Chroniques

par isabelle stibbe

Le médecin malgré lui
opéra-comique de Charles Gounod

Opéra de Dijon, Théâtre
- 3 octobre 2009
Le médecin malgré lui, opéra de Charles Gounod, joué à Dijon
© elisabeth carecchio

Il y aurait une thèse à écrire sur les faux médecins à l'opéra. Parmi les plus connus : cette friponne de Despina dans Così fan tutte ou le mercanti Dulcamara dans L'Élixir d'amour. Passé aux oubliettes de l'histoire, Sganarelle, héros du Médecin malgré lui de Charles Gounod qui a pourtant modelé son opéra sur l'intrigue d'un maître en matière de faux de toutes sortes, qu'ils soient dévots ou médecins : Jean-Baptiste Poquelin dit Molière.

Œuvre en trois actes créée en 1858 au Théâtre-Lyrique, l'opéra-comique de Gounod adapte fort habilement le texte de l'auteur du Tartuffe : les paroles chantées sont signées Jules Barbier et Michel Carré tandis que les dialogues parlés restent de Molière. Ils sont si nombreux et si bien mis en valeur que l'on comprend qu’à la création la Comédie-Française ait pris ombrage de cette concurrence de répertoire.

On s'étonne même qu’avec cette partition, la musique se fasse si humble servante du texte. Un an seulement sépare Le médecin malgré lui (1858) de Faust (1859). On est pourtant loin des grands airs spectaculaires de Marguerite ou du chœur des soldats. Sans être d'une inventivité harmonique époustouflante (on relève même çà et là quelques accents pompiers datés dans le chœur qui suit la supercherie du faux médecin), la musique de cet opéra méconnu séduit dans sa manière de rendre hommage au Grand Siècle. L'ouverture est à cet égard un bel exemple de croisement des écritures entre la façon du XIXe siècle et celle du XVIIe. Les influences sont patentes, le baroque pointe son nez de façon savoureuse.

Si Pascal Verrot dirige avec habileté, faisant ressortir les subtilités et l'humour de l’écriture musicale, c'est surtout la mise en scène de Sandrine Anglade qui donne au spectacle un tour très enlevé. Elle aussi mélange les époques : parapluies et fracs noirs pour symboliser la morosité du XIXe, jupons et perruques colorés pour le baroque du XVIIe. Pièce maîtresse de la scénographie : un grand lit par dessous lequel entrent et sortent les chanteurs comme dans un chapeau de magicien. « Passer sous le lit, c'est passer d'un siècle à l'autre, le pourpoint baroque éclipsant peu à peu la noirceur de la redingote », explique Sandrine Anglade dans le programme. Une idée habile qui n'aurait pas si bien abouti sans le talent des chanteurs. Fort bien dirigés, ils s'impliquent tous avec l'énergie de la jeunesse et un bel esprit de troupe.
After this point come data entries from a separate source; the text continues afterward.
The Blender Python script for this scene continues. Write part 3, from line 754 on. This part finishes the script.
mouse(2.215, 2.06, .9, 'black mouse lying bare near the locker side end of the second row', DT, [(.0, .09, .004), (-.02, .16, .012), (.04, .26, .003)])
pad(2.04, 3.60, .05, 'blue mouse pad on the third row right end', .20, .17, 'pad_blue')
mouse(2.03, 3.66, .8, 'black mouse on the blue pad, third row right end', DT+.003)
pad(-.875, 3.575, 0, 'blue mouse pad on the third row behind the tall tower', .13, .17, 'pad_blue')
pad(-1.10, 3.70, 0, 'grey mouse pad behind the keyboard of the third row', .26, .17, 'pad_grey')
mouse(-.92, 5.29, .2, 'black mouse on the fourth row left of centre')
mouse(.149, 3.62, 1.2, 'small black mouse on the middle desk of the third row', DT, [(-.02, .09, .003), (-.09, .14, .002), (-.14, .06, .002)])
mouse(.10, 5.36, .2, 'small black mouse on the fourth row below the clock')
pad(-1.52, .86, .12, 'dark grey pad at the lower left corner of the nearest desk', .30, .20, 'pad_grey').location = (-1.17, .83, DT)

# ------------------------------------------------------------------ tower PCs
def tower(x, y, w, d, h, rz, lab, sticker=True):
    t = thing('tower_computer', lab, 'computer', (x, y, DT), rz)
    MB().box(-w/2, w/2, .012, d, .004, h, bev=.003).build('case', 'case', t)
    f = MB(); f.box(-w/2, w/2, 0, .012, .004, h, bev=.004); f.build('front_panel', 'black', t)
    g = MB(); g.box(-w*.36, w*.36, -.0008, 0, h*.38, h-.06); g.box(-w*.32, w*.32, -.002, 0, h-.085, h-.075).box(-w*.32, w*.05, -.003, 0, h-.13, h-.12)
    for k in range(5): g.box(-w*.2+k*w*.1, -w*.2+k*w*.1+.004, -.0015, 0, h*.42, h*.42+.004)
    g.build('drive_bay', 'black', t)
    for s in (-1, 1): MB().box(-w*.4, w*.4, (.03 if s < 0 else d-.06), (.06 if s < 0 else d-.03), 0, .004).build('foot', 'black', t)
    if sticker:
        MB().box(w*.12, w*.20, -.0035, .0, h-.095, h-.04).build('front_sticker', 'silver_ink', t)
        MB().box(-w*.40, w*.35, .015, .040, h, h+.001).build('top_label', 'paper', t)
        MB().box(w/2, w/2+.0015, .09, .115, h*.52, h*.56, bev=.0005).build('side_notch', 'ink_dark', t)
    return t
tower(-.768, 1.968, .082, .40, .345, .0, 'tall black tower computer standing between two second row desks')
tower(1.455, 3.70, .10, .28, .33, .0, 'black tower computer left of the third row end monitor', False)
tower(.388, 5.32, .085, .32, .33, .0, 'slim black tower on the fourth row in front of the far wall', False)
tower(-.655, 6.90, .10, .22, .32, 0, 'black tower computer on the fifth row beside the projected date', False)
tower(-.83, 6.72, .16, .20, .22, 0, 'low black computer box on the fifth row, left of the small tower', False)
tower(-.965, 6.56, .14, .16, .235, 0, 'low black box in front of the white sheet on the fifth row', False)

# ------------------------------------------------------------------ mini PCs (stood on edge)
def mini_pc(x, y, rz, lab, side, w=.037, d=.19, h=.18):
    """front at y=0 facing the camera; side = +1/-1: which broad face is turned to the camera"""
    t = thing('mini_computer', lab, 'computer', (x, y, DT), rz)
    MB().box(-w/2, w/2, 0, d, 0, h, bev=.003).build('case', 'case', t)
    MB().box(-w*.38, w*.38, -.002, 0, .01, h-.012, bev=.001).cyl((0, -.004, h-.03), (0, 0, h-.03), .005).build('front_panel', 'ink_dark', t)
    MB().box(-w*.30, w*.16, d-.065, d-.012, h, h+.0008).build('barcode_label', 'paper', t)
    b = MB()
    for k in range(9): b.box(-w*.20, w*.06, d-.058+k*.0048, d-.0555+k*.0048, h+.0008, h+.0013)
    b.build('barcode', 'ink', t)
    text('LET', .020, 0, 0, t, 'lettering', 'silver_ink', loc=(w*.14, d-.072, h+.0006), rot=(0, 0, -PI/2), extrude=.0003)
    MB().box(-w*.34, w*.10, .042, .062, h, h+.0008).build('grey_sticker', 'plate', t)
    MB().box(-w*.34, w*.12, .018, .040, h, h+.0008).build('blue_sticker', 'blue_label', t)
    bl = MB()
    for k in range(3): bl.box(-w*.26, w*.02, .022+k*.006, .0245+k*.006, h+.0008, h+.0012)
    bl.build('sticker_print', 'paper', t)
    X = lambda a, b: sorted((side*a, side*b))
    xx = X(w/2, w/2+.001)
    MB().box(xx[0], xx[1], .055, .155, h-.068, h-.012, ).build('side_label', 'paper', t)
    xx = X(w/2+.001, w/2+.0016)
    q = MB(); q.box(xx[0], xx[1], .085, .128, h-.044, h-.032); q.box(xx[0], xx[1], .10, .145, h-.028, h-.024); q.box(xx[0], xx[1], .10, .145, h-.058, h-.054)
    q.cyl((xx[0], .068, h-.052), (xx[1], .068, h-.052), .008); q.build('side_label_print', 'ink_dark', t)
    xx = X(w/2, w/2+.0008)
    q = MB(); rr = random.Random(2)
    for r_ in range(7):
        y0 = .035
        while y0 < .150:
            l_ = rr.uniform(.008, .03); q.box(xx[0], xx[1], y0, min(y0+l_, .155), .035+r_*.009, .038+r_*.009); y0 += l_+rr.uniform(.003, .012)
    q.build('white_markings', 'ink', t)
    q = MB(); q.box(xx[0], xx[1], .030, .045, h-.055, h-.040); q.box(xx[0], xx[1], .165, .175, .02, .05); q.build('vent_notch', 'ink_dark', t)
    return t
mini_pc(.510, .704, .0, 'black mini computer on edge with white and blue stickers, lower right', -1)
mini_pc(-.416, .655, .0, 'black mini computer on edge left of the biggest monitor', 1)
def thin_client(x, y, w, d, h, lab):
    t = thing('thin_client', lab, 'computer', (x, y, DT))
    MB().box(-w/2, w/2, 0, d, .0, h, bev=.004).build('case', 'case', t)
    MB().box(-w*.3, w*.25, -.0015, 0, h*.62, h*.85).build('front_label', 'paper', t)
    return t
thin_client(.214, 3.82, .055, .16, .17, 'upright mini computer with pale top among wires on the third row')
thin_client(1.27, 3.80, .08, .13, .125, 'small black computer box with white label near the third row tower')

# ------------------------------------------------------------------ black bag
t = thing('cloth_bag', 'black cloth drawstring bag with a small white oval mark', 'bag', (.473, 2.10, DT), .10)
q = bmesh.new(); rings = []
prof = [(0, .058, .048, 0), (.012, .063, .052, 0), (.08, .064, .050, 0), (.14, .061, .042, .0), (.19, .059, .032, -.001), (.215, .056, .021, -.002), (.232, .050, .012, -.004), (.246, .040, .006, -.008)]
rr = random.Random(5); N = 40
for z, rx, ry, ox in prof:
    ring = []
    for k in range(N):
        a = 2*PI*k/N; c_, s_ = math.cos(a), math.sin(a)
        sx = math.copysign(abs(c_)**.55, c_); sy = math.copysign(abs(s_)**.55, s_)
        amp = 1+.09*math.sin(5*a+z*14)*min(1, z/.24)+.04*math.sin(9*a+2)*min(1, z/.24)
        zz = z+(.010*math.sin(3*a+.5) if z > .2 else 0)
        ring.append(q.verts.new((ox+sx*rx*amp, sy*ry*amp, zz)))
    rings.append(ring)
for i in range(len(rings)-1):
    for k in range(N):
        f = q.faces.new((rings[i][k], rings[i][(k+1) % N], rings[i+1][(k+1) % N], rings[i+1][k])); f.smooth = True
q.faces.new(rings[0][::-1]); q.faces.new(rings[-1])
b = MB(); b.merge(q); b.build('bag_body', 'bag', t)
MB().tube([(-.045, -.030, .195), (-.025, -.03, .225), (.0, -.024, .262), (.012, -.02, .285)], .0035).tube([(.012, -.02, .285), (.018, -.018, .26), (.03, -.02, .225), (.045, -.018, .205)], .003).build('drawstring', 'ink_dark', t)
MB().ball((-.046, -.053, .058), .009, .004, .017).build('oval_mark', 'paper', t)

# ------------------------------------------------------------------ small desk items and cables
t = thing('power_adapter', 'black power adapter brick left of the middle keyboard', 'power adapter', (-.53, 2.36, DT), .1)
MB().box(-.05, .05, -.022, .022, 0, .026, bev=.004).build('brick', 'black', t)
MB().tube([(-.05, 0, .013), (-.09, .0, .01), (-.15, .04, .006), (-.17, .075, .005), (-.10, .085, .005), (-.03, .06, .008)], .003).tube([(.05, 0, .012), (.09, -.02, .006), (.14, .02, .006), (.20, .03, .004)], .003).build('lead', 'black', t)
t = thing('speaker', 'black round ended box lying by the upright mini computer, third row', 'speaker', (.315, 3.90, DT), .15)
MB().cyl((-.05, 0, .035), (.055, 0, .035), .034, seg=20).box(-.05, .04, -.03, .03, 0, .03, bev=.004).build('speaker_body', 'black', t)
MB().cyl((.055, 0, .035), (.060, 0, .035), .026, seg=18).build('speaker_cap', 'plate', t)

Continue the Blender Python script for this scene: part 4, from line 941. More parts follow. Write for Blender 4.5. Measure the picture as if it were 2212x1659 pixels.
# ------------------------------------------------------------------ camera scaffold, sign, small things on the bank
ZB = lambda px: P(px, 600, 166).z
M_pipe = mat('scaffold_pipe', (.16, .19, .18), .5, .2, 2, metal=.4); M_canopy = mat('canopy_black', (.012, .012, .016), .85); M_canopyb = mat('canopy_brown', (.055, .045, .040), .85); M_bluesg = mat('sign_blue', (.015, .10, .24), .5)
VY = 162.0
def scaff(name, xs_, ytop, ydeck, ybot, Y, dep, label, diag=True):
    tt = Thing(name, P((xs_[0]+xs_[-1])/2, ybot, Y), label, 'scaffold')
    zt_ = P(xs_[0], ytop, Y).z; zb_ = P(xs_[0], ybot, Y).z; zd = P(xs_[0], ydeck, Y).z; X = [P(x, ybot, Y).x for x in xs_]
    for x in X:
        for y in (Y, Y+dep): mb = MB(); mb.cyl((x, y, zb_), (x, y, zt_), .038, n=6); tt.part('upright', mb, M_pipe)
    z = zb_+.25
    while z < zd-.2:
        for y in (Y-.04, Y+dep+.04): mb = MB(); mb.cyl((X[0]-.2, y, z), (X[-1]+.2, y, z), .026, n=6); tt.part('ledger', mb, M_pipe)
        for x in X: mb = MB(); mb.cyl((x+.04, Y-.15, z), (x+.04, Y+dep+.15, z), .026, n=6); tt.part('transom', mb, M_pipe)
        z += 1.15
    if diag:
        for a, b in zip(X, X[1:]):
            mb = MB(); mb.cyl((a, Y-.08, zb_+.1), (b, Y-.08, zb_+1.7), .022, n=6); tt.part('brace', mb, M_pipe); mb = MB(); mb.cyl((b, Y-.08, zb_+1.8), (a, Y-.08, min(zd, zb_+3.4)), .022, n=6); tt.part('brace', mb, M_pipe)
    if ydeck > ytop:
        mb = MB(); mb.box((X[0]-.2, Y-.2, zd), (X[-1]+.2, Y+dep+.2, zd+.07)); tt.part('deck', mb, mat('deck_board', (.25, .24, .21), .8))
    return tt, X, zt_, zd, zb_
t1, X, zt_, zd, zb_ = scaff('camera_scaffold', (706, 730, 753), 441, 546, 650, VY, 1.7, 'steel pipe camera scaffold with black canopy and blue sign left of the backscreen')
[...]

À leur crédit également, un élément essentiel : la diction.
En l'absence de surtitre, on aurait pu s'inquiéter de ne pas bien saisir le texte. Cette crainte s'envole vite. Tous se font comprendre sans aucune difficulté, peut-être grâce à la préparation d'une conseillère vocale de haut vol : Françoise Pollet. En tête des chanteurs, Olivier Naveau (Sganarelle), dont on avait déjà souligné l'articulation soignée dans Celui qui dit oui, celui qui dit non [lire notre chronique du 19 janvier 2007], se fait remarquer par une présence et une aisance scénique indiscutables, assorties d'un joli timbre de baryton. Sur scène d'un bout à l'autre, il porte le spectacle sur ses épaules, bien entouré par Marie-Paule Bonnemason (Martine), Bertrand Bontoux (Géronte) et Joëlle Charlier (la nourrice). De jeunes chanteurs prometteurs, une partition à redécouvrir, une mise en scène enlevée : un coup de frais en ce début de saison lyrique.